1. Durante os dias da crise política actual, procuraram os portugueses, compreensivelmente, informar-se das razões da mesma e sobre as consequências que as propostas que estão em cima da mesa terão para o seu futuro e o dos seus filhos. Dada a actual proeminência dos meios audiovisuais na prestação de informação e na formação da opinião, é natural que tenha sido através deles que a maioria dos nossos concidadãos procurou esclarecer-se.
A capacidade que televisão e rádio têm hoje de chegar à maioria dos portugueses é indesmentível e ultrapassa grandemente a influência que os meios de comunicação escritos actualmente exercem.
Não vou aqui falar, porém, da rádio, pois os seus programas são os que me parecem mais equilibrados e genuinamente informativos.
Centrar-me-ei, sim, no desconchavo dos muitos programas informativos que as TV difundem à noite, no horário nobre.
2. Quem vir e ouvir os diferentes canais televisivos – os generalistas e os especificamente informativos – depara-se com um fenómeno curioso, mas chocante.
Todas as perguntas dirigidas aos entrevistados, tanto de um como de outro lado das soluções políticas em questão, parecem decoradas e saídas de uma mesma cartilha. Pior, quando os entrevistados, por acaso, se recusam a seguir o guião que os entrevistadores tinham previsto, estes insistem tanto nas mesmas questões que parece quererem apenas obter uma réplica enquadrável num leque de respostas também predeterminado: o único admissível.
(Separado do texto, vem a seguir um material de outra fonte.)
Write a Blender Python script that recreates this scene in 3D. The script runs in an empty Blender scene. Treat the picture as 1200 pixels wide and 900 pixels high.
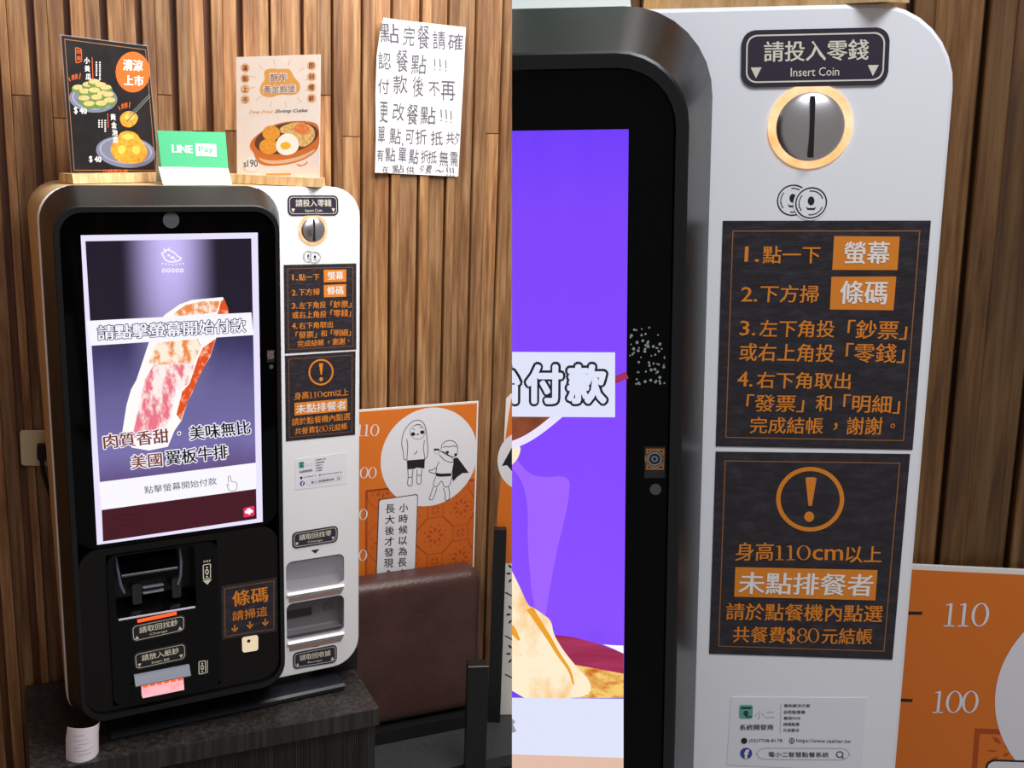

Em muitos casos, mesmo quando entrevistam agentes políticos que supõem dever responder em determinado sentido e de acordo com o que – para eles, entrevistadores – deveriam ser as respostas óbvias, encolerizam–se quando, num assomo de individualismo e liberdade, os entrevistados decidem divergir, por pouco que seja, do catecismo a que, previsivelmente, estariam obrigados. Furiosos, ou interrompem então a resposta incómoda e para eles despropositada e passam para outra questão igualmente programada, ou procuram, de imediato, traduzir o pensamento do entrevistado, reconduzindo a resposta herética a cânones que julgam aceitáveis.
Por isso, à cautela, procuram agora entrevistar sobretudo os mais previsíveis comentaristas de serviço: os que nunca surpreendem.
Tudo se tem passado, na orwelliana e repetitiva discussão mediática desta crise, como se só pudesse haver um conjunto de respostas admissíveis, aquelas que os entrevistadores procuram, de qualquer jeito, extrair e veicular como verdades úteis e irrefutáveis.
3. Fora do debate fica, entretanto, todo um conjunto de relevantes questões políticas substantivas que são, afinal, as que estão na base da crise e cuja discussão poderia, de facto, ajudar a esclarecê-la.
Só essas questões fundamentam as diferentes opções políticas e só o seu esclarecimento permitiria aos portugueses ajuizar livremente sobre as soluções e compromissos em presença na cena política actual.
Porém, sobre elas e as opções programáticas que determinam, apenas se repete à exaustão que existem e que – quais estigmas – devem, necessariamente, condicionar as soluções institucionais para a crise.
4. Durante muitos anos, os media criticaram – e muito justamente – o pendor formalista de muitas decisões da justiça portuguesa.
A justiça ouviu, aprendeu e procurou emendar-se.
Talvez fosse tempo de os media – especialmente a televisão – se auto--analisarem e, para não dizer mais, corrigirem os vícios formalistas de uma retórica que já muito se assemelha a pura e simples propaganda.